Using the data below, repeat all of it precisely.

★ ★ ★ ★ ★ ★ ★

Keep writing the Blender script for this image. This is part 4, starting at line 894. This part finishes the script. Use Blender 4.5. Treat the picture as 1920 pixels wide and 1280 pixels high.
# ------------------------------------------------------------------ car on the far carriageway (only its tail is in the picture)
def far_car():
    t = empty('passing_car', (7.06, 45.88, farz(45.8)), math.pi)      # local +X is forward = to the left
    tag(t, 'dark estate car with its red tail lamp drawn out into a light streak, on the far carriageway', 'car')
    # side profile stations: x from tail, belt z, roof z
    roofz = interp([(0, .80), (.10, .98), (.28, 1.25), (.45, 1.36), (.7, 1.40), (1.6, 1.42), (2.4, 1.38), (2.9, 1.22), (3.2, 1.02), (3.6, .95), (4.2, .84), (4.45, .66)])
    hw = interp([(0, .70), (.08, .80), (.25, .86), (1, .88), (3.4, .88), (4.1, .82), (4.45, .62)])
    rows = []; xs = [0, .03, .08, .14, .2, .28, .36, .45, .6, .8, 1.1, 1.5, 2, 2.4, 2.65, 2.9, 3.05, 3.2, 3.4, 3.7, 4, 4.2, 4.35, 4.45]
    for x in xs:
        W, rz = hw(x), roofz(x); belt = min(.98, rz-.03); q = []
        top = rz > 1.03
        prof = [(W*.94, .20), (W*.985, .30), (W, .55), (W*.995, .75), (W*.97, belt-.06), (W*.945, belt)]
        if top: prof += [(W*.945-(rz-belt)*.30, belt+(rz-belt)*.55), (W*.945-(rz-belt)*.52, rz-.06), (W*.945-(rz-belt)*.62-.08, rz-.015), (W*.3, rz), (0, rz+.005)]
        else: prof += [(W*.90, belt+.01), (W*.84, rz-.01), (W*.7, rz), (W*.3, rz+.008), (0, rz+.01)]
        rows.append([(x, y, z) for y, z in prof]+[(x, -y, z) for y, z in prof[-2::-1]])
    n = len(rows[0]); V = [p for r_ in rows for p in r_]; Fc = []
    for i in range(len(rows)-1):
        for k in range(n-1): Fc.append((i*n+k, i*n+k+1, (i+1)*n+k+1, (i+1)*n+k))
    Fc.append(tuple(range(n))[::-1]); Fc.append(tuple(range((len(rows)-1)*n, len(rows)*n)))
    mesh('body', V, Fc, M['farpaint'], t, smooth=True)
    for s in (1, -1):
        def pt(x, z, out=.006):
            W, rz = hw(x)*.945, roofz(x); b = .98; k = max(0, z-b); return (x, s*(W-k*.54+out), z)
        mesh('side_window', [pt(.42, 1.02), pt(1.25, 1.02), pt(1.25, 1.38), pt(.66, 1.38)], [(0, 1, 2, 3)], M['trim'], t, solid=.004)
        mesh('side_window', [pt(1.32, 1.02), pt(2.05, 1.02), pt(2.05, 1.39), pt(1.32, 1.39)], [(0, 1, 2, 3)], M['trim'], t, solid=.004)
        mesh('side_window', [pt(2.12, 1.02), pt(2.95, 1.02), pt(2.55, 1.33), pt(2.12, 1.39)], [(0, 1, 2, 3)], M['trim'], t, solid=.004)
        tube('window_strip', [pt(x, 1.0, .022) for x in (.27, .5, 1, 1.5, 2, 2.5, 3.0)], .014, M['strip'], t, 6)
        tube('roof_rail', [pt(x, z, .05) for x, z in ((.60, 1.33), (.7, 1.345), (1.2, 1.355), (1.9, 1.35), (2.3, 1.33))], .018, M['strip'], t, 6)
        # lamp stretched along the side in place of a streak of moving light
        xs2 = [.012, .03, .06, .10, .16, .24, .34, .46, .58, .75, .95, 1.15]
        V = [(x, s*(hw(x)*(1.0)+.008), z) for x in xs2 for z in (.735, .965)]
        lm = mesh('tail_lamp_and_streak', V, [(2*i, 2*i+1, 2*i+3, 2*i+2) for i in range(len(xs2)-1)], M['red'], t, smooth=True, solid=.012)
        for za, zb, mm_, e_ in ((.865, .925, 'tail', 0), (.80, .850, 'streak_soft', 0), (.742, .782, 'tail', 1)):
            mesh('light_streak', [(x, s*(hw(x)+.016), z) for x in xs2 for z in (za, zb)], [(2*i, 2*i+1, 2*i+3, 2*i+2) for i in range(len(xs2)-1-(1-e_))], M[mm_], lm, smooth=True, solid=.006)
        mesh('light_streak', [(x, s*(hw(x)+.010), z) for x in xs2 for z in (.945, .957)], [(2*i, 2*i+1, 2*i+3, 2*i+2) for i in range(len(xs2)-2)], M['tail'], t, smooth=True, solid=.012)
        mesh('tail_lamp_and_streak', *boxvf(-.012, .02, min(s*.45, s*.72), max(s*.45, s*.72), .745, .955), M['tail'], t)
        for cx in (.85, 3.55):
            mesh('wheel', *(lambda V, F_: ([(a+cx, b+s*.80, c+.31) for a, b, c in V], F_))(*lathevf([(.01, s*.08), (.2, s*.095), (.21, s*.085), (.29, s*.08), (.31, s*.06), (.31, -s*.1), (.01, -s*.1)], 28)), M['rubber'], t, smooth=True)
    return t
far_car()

★ ★ ★ ★ ★ ★ ★

● **SOLUTION FOR THIS TASK**
Keep writing the Blender script for this image. This is part 4, starting at line 894. This part finishes the script. Use Blender 4.5. Treat the picture as 1920 pixels wide and 1280 pixels high.
# ------------------------------------------------------------------ car on the far carriageway (only its tail is in the picture)
def far_car():
    t = empty('passing_car', (7.06, 45.88, farz(45.8)), math.pi)      # local +X is forward = to the left
    tag(t, 'dark estate car with its red tail lamp drawn out into a light streak, on the far carriageway', 'car')
    # side profile stations: x from tail, belt z, roof z
    roofz = interp([(0, .80), (.10, .98), (.28, 1.25), (.45, 1.36), (.7, 1.40), (1.6, 1.42), (2.4, 1.38), (2.9, 1.22), (3.2, 1.02), (3.6, .95), (4.2, .84), (4.45, .66)])
    hw = interp([(0, .70), (.08, .80), (.25, .86), (1, .88), (3.4, .88), (4.1, .82), (4.45, .62)])
    rows = []; xs = [0, .03, .08, .14, .2, .28, .36, .45, .6, .8, 1.1, 1.5, 2, 2.4, 2.65, 2.9, 3.05, 3.2, 3.4, 3.7, 4, 4.2, 4.35, 4.45]
    for x in xs:
        W, rz = hw(x), roofz(x); belt = min(.98, rz-.03); q = []
        top = rz > 1.03
        prof = [(W*.94, .20), (W*.985, .30), (W, .55), (W*.995, .75), (W*.97, belt-.06), (W*.945, belt)]
        if top: prof += [(W*.945-(rz-belt)*.30, belt+(rz-belt)*.55), (W*.945-(rz-belt)*.52, rz-.06), (W*.945-(rz-belt)*.62-.08, rz-.015), (W*.3, rz), (0, rz+.005)]
        else: prof += [(W*.90, belt+.01), (W*.84, rz-.01), (W*.7, rz), (W*.3, rz+.008), (0, rz+.01)]
        rows.append([(x, y, z) for y, z in prof]+[(x, -y, z) for y, z in prof[-2::-1]])
    n = len(rows[0]); V = [p for r_ in rows for p in r_]; Fc = []
    for i in range(len(rows)-1):
        for k in range(n-1): Fc.append((i*n+k, i*n+k+1, (i+1)*n+k+1, (i+1)*n+k))
    Fc.append(tuple(range(n))[::-1]); Fc.append(tuple(range((len(rows)-1)*n, len(rows)*n)))
    mesh('body', V, Fc, M['farpaint'], t, smooth=True)
    for s in (1, -1):
        def pt(x, z, out=.006):
            W, rz = hw(x)*.945, roofz(x); b = .98; k = max(0, z-b); return (x, s*(W-k*.54+out), z)
        mesh('side_window', [pt(.42, 1.02), pt(1.25, 1.02), pt(1.25, 1.38), pt(.66, 1.38)], [(0, 1, 2, 3)], M['trim'], t, solid=.004)
        mesh('side_window', [pt(1.32, 1.02), pt(2.05, 1.02), pt(2.05, 1.39), pt(1.32, 1.39)], [(0, 1, 2, 3)], M['trim'], t, solid=.004)
        mesh('side_window', [pt(2.12, 1.02), pt(2.95, 1.02), pt(2.55, 1.33), pt(2.12, 1.39)], [(0, 1, 2, 3)], M['trim'], t, solid=.004)
        tube('window_strip', [pt(x, 1.0, .022) for x in (.27, .5, 1, 1.5, 2, 2.5, 3.0)], .014, M['strip'], t, 6)
        tube('roof_rail', [pt(x, z, .05) for x, z in ((.60, 1.33), (.7, 1.345), (1.2, 1.355), (1.9, 1.35), (2.3, 1.33))], .018, M['strip'], t, 6)
        # lamp stretched along the side in place of a streak of moving light
        xs2 = [.012, .03, .06, .10, .16, .24, .34, .46, .58, .75, .95, 1.15]
        V = [(x, s*(hw(x)*(1.0)+.008), z) for x in xs2 for z in (.735, .965)]
        lm = mesh('tail_lamp_and_streak', V, [(2*i, 2*i+1, 2*i+3, 2*i+2) for i in range(len(xs2)-1)], M['red'], t, smooth=True, solid=.012)
        for za, zb, mm_, e_ in ((.865, .925, 'tail', 0), (.80, .850, 'streak_soft', 0), (.742, .782, 'tail', 1)):
            mesh('light_streak', [(x, s*(hw(x)+.016), z) for x in xs2 for z in (za, zb)], [(2*i, 2*i+1, 2*i+3, 2*i+2) for i in range(len(xs2)-1-(1-e_))], M[mm_], lm, smooth=True, solid=.006)
        mesh('light_streak', [(x, s*(hw(x)+.010), z) for x in xs2 for z in (.945, .957)], [(2*i, 2*i+1, 2*i+3, 2*i+2) for i in range(len(xs2)-2)], M['tail'], t, smooth=True, solid=.012)
        mesh('tail_lamp_and_streak', *boxvf(-.012, .02, min(s*.45, s*.72), max(s*.45, s*.72), .745, .955), M['tail'], t)
        for cx in (.85, 3.55):
            mesh('wheel', *(lambda V, F_: ([(a+cx, b+s*.80, c+.31) for a, b, c in V], F_))(*lathevf([(.01, s*.08), (.2, s*.095), (.21, s*.085), (.29, s*.08), (.31, s*.06), (.31, -s*.1), (.01, -s*.1)], 28)), M['rubber'], t, smooth=True)
    return t
far_car()